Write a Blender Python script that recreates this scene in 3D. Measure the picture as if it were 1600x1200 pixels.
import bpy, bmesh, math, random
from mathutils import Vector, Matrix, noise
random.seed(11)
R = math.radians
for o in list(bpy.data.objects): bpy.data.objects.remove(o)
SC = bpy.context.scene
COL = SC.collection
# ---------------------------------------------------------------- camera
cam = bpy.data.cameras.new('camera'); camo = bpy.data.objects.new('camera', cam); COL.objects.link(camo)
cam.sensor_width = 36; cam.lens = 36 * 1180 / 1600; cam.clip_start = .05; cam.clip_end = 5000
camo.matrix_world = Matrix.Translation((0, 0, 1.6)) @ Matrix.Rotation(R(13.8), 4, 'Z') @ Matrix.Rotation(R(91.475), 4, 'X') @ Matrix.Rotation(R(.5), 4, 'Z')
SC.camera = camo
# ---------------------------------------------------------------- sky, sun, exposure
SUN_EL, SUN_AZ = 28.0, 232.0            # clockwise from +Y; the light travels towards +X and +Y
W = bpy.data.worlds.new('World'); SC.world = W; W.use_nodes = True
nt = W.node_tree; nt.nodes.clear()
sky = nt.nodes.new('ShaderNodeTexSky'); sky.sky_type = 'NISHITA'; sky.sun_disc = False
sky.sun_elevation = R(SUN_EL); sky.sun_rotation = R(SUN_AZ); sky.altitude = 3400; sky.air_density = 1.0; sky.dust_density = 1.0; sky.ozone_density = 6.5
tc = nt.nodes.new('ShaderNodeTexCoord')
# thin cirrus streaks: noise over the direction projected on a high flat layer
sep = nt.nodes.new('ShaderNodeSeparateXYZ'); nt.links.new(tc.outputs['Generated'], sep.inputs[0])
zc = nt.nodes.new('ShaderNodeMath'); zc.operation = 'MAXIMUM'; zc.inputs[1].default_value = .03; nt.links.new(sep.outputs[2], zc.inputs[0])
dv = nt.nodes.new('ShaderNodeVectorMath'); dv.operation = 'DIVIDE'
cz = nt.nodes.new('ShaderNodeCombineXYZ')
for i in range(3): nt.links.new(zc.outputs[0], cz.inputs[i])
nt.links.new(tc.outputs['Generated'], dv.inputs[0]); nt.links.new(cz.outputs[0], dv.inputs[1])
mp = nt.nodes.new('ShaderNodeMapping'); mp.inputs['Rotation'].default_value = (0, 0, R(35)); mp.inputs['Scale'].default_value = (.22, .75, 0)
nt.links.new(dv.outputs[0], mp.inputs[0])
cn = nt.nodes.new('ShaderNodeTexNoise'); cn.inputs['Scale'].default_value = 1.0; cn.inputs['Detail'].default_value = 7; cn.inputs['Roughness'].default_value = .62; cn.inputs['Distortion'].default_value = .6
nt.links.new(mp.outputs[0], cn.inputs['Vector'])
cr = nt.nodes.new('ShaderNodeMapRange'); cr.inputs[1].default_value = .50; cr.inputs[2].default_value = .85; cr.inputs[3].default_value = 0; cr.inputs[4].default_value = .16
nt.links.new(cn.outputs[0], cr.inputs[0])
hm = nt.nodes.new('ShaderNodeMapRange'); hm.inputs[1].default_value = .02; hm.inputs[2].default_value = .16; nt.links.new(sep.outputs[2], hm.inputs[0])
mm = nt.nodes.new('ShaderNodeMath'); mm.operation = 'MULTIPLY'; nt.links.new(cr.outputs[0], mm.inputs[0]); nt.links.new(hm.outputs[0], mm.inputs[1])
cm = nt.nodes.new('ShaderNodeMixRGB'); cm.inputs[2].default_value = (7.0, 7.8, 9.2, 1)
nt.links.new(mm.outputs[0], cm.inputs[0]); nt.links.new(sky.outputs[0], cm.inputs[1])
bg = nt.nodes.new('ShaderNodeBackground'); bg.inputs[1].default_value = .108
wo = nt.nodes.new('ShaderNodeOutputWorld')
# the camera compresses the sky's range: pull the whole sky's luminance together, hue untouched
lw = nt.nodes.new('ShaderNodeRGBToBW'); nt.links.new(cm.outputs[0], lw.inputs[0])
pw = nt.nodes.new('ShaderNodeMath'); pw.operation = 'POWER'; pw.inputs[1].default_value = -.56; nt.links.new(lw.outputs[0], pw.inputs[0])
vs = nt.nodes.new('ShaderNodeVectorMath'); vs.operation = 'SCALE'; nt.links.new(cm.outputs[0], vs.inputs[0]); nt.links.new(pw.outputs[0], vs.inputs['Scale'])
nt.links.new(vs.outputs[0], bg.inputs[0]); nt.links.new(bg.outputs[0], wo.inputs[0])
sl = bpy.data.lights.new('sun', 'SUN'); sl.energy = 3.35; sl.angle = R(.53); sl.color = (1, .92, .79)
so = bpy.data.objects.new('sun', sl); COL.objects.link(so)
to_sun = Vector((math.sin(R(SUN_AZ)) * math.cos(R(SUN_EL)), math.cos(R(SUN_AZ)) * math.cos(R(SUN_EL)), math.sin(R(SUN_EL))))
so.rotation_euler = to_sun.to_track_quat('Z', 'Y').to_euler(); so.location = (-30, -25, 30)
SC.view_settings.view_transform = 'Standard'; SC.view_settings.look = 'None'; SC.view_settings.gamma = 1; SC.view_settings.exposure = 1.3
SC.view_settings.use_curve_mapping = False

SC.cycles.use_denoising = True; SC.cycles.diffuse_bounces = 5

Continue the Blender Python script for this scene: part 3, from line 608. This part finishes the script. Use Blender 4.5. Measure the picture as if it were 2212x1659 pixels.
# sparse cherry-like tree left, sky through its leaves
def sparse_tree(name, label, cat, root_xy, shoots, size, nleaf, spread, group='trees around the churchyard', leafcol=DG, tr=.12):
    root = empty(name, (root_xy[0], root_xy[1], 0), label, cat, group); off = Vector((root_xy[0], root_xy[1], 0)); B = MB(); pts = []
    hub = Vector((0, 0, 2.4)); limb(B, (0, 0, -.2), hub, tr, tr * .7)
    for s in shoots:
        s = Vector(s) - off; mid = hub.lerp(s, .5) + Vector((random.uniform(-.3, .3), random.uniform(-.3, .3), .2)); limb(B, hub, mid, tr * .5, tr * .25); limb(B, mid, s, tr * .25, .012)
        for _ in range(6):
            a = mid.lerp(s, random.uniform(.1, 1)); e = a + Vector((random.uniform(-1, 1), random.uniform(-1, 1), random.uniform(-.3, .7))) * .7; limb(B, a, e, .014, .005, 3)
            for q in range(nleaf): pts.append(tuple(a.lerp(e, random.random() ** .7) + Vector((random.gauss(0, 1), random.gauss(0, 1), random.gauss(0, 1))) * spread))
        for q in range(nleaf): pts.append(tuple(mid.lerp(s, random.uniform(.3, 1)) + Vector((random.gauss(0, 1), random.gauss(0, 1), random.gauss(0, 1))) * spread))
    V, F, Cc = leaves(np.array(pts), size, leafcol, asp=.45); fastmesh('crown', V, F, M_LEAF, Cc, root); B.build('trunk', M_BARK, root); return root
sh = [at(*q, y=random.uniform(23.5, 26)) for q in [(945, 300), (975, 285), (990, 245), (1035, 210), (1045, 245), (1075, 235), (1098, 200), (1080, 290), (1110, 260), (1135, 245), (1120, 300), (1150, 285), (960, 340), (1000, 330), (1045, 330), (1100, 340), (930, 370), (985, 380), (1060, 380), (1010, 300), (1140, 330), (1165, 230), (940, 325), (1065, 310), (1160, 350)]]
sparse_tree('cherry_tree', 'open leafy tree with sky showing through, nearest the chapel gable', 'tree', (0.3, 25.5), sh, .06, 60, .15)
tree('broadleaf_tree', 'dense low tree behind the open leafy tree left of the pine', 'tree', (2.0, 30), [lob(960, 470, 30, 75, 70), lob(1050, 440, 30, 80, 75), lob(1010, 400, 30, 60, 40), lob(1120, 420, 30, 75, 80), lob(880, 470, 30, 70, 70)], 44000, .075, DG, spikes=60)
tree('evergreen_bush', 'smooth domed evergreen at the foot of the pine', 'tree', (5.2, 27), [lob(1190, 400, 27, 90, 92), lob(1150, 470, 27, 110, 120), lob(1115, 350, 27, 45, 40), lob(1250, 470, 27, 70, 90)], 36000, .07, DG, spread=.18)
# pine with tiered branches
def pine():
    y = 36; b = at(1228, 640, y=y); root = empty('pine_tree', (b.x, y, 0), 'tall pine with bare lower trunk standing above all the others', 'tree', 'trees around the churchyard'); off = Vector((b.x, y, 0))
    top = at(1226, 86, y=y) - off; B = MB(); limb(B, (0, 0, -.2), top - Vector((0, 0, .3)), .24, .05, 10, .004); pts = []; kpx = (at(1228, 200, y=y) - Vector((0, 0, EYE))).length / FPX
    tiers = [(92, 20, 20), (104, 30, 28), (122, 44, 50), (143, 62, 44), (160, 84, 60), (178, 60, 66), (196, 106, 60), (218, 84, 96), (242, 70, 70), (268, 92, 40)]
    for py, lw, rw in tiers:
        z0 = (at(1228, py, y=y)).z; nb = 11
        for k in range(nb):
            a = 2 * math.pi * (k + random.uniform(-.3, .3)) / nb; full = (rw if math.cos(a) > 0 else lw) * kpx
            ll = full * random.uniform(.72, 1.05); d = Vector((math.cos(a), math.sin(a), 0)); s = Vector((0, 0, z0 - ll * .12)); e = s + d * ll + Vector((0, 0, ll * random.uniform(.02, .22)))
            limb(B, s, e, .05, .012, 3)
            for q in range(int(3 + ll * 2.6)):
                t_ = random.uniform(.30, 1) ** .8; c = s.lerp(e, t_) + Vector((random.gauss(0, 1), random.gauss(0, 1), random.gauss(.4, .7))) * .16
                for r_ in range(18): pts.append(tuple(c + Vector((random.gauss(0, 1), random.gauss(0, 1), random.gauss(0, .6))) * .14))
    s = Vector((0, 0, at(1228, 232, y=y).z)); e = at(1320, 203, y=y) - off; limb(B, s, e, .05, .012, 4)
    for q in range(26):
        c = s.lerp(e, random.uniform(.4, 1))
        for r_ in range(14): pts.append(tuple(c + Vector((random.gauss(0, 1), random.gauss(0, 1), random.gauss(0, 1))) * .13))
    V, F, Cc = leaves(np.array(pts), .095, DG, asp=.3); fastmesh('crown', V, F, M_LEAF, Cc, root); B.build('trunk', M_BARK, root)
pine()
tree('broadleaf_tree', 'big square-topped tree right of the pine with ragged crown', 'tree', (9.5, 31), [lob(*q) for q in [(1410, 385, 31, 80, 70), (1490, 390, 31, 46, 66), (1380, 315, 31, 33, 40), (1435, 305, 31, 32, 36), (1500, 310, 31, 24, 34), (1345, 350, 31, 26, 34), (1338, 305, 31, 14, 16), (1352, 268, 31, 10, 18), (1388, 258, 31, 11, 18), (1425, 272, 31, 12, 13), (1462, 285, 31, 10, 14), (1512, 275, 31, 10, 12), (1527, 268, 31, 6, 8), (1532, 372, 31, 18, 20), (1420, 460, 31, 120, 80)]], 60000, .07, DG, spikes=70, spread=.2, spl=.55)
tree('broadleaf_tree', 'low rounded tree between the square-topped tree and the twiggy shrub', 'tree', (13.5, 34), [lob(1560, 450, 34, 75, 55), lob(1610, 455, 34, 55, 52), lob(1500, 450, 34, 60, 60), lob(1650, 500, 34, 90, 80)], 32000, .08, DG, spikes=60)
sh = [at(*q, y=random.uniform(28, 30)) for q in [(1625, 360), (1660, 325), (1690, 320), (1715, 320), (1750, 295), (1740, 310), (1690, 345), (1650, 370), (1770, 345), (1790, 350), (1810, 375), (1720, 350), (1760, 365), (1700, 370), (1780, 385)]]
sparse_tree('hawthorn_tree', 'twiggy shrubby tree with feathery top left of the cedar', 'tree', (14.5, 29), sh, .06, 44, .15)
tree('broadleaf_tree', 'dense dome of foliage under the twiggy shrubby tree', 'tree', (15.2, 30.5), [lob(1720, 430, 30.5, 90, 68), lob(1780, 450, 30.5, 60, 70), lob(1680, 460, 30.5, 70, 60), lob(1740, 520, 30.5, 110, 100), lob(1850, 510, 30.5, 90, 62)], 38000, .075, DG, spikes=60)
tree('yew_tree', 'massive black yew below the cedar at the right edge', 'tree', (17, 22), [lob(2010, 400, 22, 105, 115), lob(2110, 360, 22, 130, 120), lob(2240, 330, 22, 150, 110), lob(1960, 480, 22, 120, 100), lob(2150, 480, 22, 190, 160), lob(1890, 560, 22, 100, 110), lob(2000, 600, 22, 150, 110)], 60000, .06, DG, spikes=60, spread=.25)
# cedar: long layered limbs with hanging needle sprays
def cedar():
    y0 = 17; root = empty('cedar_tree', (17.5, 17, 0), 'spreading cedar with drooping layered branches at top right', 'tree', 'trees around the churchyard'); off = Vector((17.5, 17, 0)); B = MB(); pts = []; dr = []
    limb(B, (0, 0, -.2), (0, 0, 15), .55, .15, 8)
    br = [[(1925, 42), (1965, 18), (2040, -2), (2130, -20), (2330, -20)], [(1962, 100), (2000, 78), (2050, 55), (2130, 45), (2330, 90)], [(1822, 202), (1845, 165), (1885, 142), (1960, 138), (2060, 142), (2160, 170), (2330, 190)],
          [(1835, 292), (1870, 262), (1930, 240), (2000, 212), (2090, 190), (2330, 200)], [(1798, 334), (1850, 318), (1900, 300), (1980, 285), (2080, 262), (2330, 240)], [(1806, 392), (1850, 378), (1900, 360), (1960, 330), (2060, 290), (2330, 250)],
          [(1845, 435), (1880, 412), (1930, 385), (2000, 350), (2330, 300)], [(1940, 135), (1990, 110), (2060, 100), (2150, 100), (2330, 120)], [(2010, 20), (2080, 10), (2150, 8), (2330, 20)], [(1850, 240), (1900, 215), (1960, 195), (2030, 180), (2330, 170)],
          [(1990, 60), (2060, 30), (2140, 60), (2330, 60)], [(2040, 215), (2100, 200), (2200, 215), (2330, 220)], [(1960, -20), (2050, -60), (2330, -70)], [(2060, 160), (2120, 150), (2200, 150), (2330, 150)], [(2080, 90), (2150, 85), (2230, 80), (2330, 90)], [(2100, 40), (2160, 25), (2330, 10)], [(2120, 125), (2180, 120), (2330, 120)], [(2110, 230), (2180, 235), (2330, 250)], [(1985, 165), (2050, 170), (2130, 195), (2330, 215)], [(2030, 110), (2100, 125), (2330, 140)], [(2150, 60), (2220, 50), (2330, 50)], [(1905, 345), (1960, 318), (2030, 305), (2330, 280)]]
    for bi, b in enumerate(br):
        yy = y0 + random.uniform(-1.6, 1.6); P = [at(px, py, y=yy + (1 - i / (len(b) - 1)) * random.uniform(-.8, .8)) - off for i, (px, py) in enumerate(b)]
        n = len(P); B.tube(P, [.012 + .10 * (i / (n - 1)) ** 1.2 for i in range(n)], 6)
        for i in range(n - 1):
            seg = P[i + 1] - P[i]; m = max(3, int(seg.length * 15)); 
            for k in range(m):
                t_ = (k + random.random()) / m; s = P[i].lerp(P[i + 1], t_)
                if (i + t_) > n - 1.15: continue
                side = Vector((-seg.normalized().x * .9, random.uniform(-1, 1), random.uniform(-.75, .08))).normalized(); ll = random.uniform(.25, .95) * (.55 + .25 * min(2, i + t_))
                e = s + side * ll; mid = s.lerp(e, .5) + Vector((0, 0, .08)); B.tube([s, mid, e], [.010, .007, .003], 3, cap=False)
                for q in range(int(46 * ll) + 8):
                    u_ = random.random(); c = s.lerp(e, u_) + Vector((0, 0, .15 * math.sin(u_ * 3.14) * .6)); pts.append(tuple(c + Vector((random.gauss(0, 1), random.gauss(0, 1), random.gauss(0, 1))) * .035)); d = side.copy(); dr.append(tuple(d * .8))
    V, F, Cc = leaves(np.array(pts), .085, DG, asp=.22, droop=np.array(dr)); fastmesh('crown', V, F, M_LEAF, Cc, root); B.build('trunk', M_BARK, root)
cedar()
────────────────
= Stated problem =
Count the lines of the listing above that include the word "scene" and state the total with nothing else.

= Written answer =
3